◆ REQUIRED TASK: Line by line, reproduce exactly the beginning of the listing below, ending with the line that contains "random.seed(11)" and adding nothing.

◆ INFORMATION SHOWN:

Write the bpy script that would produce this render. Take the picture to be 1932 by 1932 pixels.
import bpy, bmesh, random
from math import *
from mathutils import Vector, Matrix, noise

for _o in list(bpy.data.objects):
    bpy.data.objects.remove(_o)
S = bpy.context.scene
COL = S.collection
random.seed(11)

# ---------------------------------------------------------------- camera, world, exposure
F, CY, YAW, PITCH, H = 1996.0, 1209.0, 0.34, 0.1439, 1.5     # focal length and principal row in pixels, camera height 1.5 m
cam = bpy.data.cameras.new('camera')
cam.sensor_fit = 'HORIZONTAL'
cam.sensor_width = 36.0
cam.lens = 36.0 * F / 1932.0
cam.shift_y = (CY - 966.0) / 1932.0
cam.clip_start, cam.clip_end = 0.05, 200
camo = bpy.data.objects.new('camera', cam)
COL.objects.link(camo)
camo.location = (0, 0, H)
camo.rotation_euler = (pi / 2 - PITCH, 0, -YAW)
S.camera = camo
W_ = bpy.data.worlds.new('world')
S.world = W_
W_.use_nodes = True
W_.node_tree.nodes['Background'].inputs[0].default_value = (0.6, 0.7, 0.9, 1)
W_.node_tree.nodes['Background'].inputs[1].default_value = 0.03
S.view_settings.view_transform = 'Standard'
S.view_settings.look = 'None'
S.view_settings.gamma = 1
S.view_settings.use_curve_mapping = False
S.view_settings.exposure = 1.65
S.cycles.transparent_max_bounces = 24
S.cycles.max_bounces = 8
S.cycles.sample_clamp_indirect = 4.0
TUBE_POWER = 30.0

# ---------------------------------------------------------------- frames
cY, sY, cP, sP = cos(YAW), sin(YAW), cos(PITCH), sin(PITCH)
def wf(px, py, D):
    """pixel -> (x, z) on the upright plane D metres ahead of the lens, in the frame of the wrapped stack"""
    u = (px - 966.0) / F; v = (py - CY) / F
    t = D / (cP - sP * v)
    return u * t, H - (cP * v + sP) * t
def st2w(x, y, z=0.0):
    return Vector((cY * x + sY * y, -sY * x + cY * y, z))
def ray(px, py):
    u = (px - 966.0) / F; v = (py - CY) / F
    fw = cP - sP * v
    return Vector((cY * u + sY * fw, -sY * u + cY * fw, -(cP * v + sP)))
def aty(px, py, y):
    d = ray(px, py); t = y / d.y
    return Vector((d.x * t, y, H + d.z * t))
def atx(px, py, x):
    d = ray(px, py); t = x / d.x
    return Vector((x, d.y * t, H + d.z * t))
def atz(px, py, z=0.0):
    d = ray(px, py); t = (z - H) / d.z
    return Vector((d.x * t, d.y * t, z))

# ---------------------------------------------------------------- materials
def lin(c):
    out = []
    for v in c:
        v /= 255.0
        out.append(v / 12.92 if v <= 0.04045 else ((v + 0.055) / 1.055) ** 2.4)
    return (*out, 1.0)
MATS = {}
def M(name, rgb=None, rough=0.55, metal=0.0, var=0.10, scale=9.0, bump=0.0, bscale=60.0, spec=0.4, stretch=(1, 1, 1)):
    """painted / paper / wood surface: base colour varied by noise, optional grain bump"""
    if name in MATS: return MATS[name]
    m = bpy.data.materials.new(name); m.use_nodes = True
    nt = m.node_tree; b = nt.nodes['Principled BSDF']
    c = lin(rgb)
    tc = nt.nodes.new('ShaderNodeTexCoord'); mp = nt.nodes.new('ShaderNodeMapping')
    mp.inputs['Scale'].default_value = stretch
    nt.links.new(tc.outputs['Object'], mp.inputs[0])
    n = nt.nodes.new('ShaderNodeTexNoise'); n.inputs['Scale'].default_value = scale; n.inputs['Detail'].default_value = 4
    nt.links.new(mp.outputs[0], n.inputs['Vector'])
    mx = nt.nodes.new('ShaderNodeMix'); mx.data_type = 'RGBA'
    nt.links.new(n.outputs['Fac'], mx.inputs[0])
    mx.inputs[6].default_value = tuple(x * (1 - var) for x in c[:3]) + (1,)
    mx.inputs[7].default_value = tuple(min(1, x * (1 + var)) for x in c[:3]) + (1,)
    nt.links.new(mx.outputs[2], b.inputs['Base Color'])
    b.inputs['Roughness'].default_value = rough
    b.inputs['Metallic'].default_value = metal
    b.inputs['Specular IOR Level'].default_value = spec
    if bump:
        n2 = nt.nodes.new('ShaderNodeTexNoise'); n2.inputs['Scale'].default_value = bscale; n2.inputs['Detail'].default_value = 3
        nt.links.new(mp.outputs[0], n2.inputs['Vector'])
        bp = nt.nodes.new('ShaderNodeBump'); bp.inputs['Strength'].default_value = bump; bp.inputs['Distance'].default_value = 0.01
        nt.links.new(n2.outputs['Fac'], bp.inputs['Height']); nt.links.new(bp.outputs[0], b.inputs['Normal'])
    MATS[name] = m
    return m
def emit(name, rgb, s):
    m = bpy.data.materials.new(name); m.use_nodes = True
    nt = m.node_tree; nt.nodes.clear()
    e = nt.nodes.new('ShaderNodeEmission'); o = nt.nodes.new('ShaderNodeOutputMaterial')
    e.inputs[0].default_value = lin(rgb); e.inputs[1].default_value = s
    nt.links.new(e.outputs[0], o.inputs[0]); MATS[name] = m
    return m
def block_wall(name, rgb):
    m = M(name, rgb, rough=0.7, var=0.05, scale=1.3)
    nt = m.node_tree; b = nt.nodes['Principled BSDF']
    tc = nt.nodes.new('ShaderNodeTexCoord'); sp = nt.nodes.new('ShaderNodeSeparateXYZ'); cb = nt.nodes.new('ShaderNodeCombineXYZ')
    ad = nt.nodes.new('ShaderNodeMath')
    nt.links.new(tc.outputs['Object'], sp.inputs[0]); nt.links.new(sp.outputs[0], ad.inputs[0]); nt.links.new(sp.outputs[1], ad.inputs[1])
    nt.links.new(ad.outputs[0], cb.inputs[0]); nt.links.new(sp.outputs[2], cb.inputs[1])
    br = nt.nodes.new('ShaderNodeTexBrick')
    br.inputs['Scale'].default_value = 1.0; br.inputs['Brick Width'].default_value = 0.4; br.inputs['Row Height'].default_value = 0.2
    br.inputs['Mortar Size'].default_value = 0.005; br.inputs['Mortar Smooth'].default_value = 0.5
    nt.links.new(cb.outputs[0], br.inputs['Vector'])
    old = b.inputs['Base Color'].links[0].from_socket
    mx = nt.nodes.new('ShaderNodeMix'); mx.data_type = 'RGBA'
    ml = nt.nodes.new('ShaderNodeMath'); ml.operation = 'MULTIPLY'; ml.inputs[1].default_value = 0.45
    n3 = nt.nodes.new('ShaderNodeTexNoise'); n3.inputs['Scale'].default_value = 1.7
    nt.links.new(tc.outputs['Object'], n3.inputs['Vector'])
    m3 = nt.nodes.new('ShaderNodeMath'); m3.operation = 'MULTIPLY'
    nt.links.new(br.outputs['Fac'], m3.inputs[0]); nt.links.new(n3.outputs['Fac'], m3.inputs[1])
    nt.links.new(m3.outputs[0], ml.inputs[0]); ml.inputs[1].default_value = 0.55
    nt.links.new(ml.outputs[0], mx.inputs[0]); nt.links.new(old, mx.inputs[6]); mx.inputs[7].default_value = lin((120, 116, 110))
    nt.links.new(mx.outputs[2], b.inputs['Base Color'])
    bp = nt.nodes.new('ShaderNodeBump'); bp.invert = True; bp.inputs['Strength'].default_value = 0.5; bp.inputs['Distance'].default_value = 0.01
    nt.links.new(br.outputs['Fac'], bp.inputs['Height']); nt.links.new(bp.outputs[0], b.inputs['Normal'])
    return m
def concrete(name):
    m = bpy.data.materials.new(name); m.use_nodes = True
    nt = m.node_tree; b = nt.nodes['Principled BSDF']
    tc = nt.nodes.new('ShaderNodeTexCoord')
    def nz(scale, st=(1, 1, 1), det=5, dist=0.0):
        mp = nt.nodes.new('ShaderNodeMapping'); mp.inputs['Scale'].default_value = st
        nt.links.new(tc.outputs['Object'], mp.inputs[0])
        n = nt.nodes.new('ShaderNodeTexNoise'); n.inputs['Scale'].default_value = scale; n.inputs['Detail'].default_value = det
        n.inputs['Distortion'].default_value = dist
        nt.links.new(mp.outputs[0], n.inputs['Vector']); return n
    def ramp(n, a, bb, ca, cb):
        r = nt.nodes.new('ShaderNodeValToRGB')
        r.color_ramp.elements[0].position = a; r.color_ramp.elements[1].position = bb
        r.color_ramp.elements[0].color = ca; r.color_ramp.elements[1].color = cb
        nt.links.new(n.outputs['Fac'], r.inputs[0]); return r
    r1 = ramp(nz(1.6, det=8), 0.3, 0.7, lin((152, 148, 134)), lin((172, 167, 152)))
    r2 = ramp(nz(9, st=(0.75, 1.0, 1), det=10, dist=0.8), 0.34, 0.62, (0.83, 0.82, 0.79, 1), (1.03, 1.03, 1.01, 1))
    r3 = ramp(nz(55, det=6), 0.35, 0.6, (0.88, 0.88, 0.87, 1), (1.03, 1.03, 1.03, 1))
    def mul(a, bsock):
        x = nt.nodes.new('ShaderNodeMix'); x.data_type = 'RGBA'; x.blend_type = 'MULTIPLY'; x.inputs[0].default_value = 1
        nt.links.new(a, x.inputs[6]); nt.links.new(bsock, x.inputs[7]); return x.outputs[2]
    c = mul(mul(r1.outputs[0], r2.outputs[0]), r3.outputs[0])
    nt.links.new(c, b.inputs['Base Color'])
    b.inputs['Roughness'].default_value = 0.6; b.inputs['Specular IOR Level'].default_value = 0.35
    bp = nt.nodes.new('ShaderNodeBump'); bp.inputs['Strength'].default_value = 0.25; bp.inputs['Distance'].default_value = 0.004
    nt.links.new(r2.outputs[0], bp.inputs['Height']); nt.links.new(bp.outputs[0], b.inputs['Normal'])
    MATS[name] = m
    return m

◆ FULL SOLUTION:
Write the bpy script that would produce this render. Take the picture to be 1932 by 1932 pixels.
import bpy, bmesh, random
from math import *
from mathutils import Vector, Matrix, noise

for _o in list(bpy.data.objects):
    bpy.data.objects.remove(_o)
S = bpy.context.scene
COL = S.collection
random.seed(11)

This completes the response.